In his book Down the Fairway, Bobby went on to explain the one thing he learned to once again become a good putter. Bobby wrote:

    "So I worked around and imitated some other fine putters, with indifferent results, and finally, after years of suffering and tournament wrecks--I took 40 putts in one round of the national open at Columbia--I finally arrived at the conclusion which obtains as these lines are written: that the best system for me is to stroke the ball with as smooth a swing as I can manage, and try always to guage an approach putt, or any putt except the short holing-out efforts, to reach the hole with a dying ball.
     Stewart Maiden had more than once urged this plan. 'When the ball dies at the hole,' said Stewart, 'there are four doors; the ball can go in the front, the back, or at either side, wherever it touches the rim. But a ball that comes up to the hole with speed on it must hit the front door fairly in the middle; there are no side doors, and no Sunday entrance, for the putt that arrives with speed.'
     This is especially true of keen greens. On a slow green you may take more liberties with hard hitting.
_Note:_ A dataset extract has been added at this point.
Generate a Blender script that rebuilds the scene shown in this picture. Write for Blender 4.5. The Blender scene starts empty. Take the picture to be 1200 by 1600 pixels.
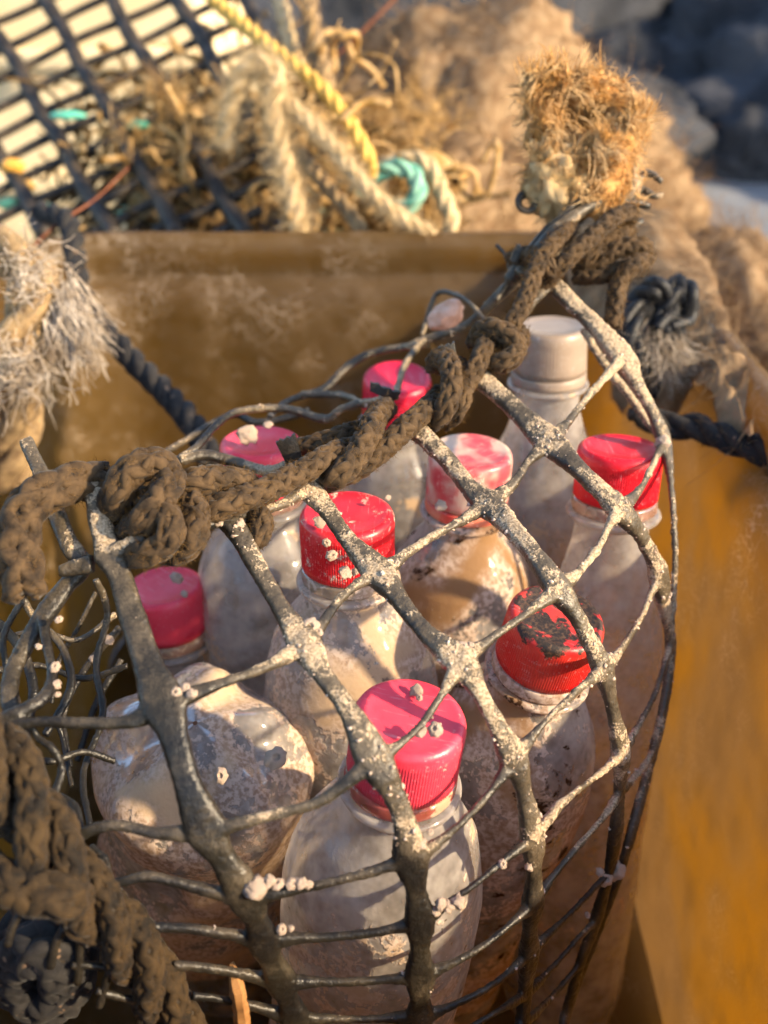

But on the fast greens on which most championships are played--well, there's always that specter of the three-putt green. I had three of them, that last round at St Anne's, in the British open championship of 1926. You don't forget those things, I can tell you.
     Now, here's the way I look at it. Too frequently, it seems to me, the famous old maxim of 'Never up, never in,' is made the excuse for banging the ball hard at the hole; and the player, seeing it run past three or four or half a dozen feet, consoles himself with the idea that at least he gave it a chance. And yet it isn't so much of a chance. Of course we never know but that the ball which is on line and stops short would have holed out. But we do know that the ball that ran past the hole did not hole out. That's another way of looking at it. And a putt that is struck too hard has only one way into the cup--through the middle of the front door, and then the backstop must be functioning.
     Also, there is the matter of the second putt, not one precisely to be despised.
     There is nothing--I speak from experience--in a round of either match or medal competition that bears down with quite the pressure of having continually to hole out putts of three and four feet; the kind left by overly enthusiastic approaches. For my part, I have holed more long putts when trying to reach the hole with a dying ball than by 'gobbling' or hitting hard. And if the dying ball touches the rim, it usually drops. And if it doesn't touch the rim--well, you can usually cover the hole and the ball with a hat, which makes your next putt simple and keeps down strain."